### The task
Extract the listing in its entirety, keeping each line identical to the original.

### Records
####################
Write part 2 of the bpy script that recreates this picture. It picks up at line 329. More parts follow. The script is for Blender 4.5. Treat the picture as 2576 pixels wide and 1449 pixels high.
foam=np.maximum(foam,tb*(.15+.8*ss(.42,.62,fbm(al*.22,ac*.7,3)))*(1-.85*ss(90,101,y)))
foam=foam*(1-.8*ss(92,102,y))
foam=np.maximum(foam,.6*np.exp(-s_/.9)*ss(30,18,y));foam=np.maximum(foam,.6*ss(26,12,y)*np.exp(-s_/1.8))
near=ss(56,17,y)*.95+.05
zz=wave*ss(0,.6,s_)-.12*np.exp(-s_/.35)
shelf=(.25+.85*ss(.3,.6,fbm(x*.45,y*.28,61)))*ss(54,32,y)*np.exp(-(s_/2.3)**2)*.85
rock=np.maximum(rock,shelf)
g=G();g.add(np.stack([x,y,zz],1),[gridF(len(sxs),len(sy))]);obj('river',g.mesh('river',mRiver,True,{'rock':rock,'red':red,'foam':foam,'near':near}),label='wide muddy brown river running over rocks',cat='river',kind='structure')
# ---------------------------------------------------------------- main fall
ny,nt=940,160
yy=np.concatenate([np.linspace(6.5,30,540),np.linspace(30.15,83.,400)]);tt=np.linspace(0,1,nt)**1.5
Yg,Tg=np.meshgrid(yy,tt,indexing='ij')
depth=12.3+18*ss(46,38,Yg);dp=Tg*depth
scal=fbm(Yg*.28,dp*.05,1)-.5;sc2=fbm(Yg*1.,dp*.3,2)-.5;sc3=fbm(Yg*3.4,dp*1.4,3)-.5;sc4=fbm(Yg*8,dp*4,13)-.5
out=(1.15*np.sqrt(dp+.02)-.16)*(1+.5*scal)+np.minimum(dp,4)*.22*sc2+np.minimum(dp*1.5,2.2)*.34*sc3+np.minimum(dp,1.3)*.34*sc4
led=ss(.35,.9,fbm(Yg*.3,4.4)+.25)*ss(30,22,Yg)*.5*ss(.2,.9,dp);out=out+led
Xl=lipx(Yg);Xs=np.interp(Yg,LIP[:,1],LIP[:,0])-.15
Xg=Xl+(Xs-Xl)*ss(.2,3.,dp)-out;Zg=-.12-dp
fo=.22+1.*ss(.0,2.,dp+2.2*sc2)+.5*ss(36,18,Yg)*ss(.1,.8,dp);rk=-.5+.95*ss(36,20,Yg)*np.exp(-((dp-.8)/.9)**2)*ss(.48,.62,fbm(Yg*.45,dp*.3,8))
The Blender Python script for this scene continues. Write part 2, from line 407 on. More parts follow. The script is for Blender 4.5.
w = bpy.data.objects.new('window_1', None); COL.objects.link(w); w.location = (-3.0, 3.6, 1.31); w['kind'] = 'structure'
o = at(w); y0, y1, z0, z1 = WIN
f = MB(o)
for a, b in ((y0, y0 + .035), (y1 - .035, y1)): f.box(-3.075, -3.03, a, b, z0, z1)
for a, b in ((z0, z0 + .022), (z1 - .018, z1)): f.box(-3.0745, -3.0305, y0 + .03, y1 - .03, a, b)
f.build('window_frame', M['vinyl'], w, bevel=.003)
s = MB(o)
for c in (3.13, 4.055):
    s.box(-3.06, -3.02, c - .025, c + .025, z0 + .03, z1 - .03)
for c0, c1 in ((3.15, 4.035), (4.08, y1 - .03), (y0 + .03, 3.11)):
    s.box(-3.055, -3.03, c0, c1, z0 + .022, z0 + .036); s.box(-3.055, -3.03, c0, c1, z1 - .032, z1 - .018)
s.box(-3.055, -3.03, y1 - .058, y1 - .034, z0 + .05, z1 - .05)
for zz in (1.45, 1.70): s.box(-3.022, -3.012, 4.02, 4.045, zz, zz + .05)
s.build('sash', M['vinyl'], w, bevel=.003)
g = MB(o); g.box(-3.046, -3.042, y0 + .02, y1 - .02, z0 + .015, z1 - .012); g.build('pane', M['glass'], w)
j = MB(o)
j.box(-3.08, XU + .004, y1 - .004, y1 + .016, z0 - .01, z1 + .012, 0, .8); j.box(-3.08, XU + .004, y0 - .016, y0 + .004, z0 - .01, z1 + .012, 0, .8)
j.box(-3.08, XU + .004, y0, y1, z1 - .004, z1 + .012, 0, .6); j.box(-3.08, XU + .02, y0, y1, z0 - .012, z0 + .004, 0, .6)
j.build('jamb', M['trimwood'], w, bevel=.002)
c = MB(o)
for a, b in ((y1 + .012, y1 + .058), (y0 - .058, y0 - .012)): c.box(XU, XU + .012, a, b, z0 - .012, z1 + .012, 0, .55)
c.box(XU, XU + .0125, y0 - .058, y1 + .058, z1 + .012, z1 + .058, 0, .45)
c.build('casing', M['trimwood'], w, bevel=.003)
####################
### Answer to this problem
Write part 2 of the bpy script that recreates this picture. It picks up at line 329. More parts follow. The script is for Blender 4.5. Treat the picture as 2576 pixels wide and 1449 pixels high.
foam=np.maximum(foam,tb*(.15+.8*ss(.42,.62,fbm(al*.22,ac*.7,3)))*(1-.85*ss(90,101,y)))
foam=foam*(1-.8*ss(92,102,y))
foam=np.maximum(foam,.6*np.exp(-s_/.9)*ss(30,18,y));foam=np.maximum(foam,.6*ss(26,12,y)*np.exp(-s_/1.8))
near=ss(56,17,y)*.95+.05
zz=wave*ss(0,.6,s_)-.12*np.exp(-s_/.35)
shelf=(.25+.85*ss(.3,.6,fbm(x*.45,y*.28,61)))*ss(54,32,y)*np.exp(-(s_/2.3)**2)*.85
rock=np.maximum(rock,shelf)
g=G();g.add(np.stack([x,y,zz],1),[gridF(len(sxs),len(sy))]);obj('river',g.mesh('river',mRiver,True,{'rock':rock,'red':red,'foam':foam,'near':near}),label='wide muddy brown river running over rocks',cat='river',kind='structure')
# ---------------------------------------------------------------- main fall
ny,nt=940,160
yy=np.concatenate([np.linspace(6.5,30,540),np.linspace(30.15,83.,400)]);tt=np.linspace(0,1,nt)**1.5
Yg,Tg=np.meshgrid(yy,tt,indexing='ij')
depth=12.3+18*ss(46,38,Yg);dp=Tg*depth
scal=fbm(Yg*.28,dp*.05,1)-.5;sc2=fbm(Yg*1.,dp*.3,2)-.5;sc3=fbm(Yg*3.4,dp*1.4,3)-.5;sc4=fbm(Yg*8,dp*4,13)-.5
out=(1.15*np.sqrt(dp+.02)-.16)*(1+.5*scal)+np.minimum(dp,4)*.22*sc2+np.minimum(dp*1.5,2.2)*.34*sc3+np.minimum(dp,1.3)*.34*sc4
led=ss(.35,.9,fbm(Yg*.3,4.4)+.25)*ss(30,22,Yg)*.5*ss(.2,.9,dp);out=out+led
Xl=lipx(Yg);Xs=np.interp(Yg,LIP[:,1],LIP[:,0])-.15
Xg=Xl+(Xs-Xl)*ss(.2,3.,dp)-out;Zg=-.12-dp
fo=.22+1.*ss(.0,2.,dp+2.2*sc2)+.5*ss(36,18,Yg)*ss(.1,.8,dp);rk=-.5+.95*ss(36,20,Yg)*np.exp(-((dp-.8)/.9)**2)*ss(.48,.62,fbm(Yg*.45,dp*.3,8))
The Blender Python script for this scene continues. Write part 2, from line 407 on. More parts follow. The script is for Blender 4.5.
w = bpy.data.objects.new('window_1', None); COL.objects.link(w); w.location = (-3.0, 3.6, 1.31); w['kind'] = 'structure'
o = at(w); y0, y1, z0, z1 = WIN
f = MB(o)
for a, b in ((y0, y0 + .035), (y1 - .035, y1)): f.box(-3.075, -3.03, a, b, z0, z1)
for a, b in ((z0, z0 + .022), (z1 - .018, z1)): f.box(-3.0745, -3.0305, y0 + .03, y1 - .03, a, b)
f.build('window_frame', M['vinyl'], w, bevel=.003)
s = MB(o)
for c in (3.13, 4.055):
    s.box(-3.06, -3.02, c - .025, c + .025, z0 + .03, z1 - .03)
for c0, c1 in ((3.15, 4.035), (4.08, y1 - .03), (y0 + .03, 3.11)):
    s.box(-3.055, -3.03, c0, c1, z0 + .022, z0 + .036); s.box(-3.055, -3.03, c0, c1, z1 - .032, z1 - .018)
s.box(-3.055, -3.03, y1 - .058, y1 - .034, z0 + .05, z1 - .05)
for zz in (1.45, 1.70): s.box(-3.022, -3.012, 4.02, 4.045, zz, zz + .05)
s.build('sash', M['vinyl'], w, bevel=.003)
g = MB(o); g.box(-3.046, -3.042, y0 + .02, y1 - .02, z0 + .015, z1 - .012); g.build('pane', M['glass'], w)
j = MB(o)
j.box(-3.08, XU + .004, y1 - .004, y1 + .016, z0 - .01, z1 + .012, 0, .8); j.box(-3.08, XU + .004, y0 - .016, y0 + .004, z0 - .01, z1 + .012, 0, .8)
j.box(-3.08, XU + .004, y0, y1, z1 - .004, z1 + .012, 0, .6); j.box(-3.08, XU + .02, y0, y1, z0 - .012, z0 + .004, 0, .6)
j.build('jamb', M['trimwood'], w, bevel=.002)
c = MB(o)
for a, b in ((y1 + .012, y1 + .058), (y0 - .058, y0 - .012)): c.box(XU, XU + .012, a, b, z0 - .012, z1 + .012, 0, .55)
c.box(XU, XU + .0125, y0 - .058, y1 + .058, z1 + .012, z1 + .058, 0, .45)
c.build('casing', M['trimwood'], w, bevel=.003)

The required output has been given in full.